The Man, accompanied by his Rainbow Room of cronies, goes to Washington and there sees the President. "Why was I killed in Vietnam, Mr. President," he asks plaintively. Mr. President, a good guy at heart, replies: "If it was my fault, forgive me." Yes, well. But such lapses apart - and there aren't many - "Rainbow" reallly swings and pulses.
Perhaps the big surprise is provided by James Rado's music, which comes out in a gush of melody. It is a brilliant score full of the most astonishing variety. Some of it does sound like the great Galt MacDermot score for "Hair," and the influence of MacDermot is strongly felt. But there is also country music, band music, showbiz pastiche, all manner of music, held into one homogenous score by its characteristic forcefulness. Yes, at times this pressure is a little unremitting, and the show has an almost unbelievable 42 numbers in it. Luckily the singing hardly ever stops.
Mr. Rado's lyrics have a bizarre zaniness. Apart from the occasional modish dirtiness, there is a Lewis Carroll madness here that is most appealing. They say crazy things and evoke crazy images, but do so with a most bouncy zest.
The setting by James Tilton is simple but effective, consisting fundamentally of a spiral platform running around the stage. Busby Berkeley would have loved it and Fred Astaire would have tap-danced down it. The staging is by yet another "Hair" alumnus, Joe Donovan.

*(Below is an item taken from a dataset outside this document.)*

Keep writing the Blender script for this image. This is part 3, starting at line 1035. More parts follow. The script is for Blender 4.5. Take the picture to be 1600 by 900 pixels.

Mr. Donovan has doubtless caught his sense of slightly organized frenzy from Tom O'Horgan, but his style of red-cheeked clowns and unlikely buffoons appears to derive more from John Vaccaro and his Playhouse of the Ridiculous. It works well to give the show the specific style it needs in the absence of a book.
The performances - and this is a team effort - are notably attractive. The show has something of the tribal quality of "Hair," that odd mixture of charades and greasepaint, of backyard kids play-acting.
Gregory V. Karliss gave Man a certain gusto, Camille (only one name as in Greta Garbo) belted attractively as the Mother, Bobby C. Ferguson made a happpily mysterious Wizard, and the two pretty and fine-singing Girls were Kay Cole and Janet Powell. All the singing was first-rate and the playing (musical supervision by Steven Margoshes) and the sound engineering (Abe Jacob) were both superior.
What separates "Rainbow" from the other rock and plotless musicals that have recently been going bump in the night, is its stylistic cohesion and lack of pretensions. It is not only noisy and brash, it is also very likable.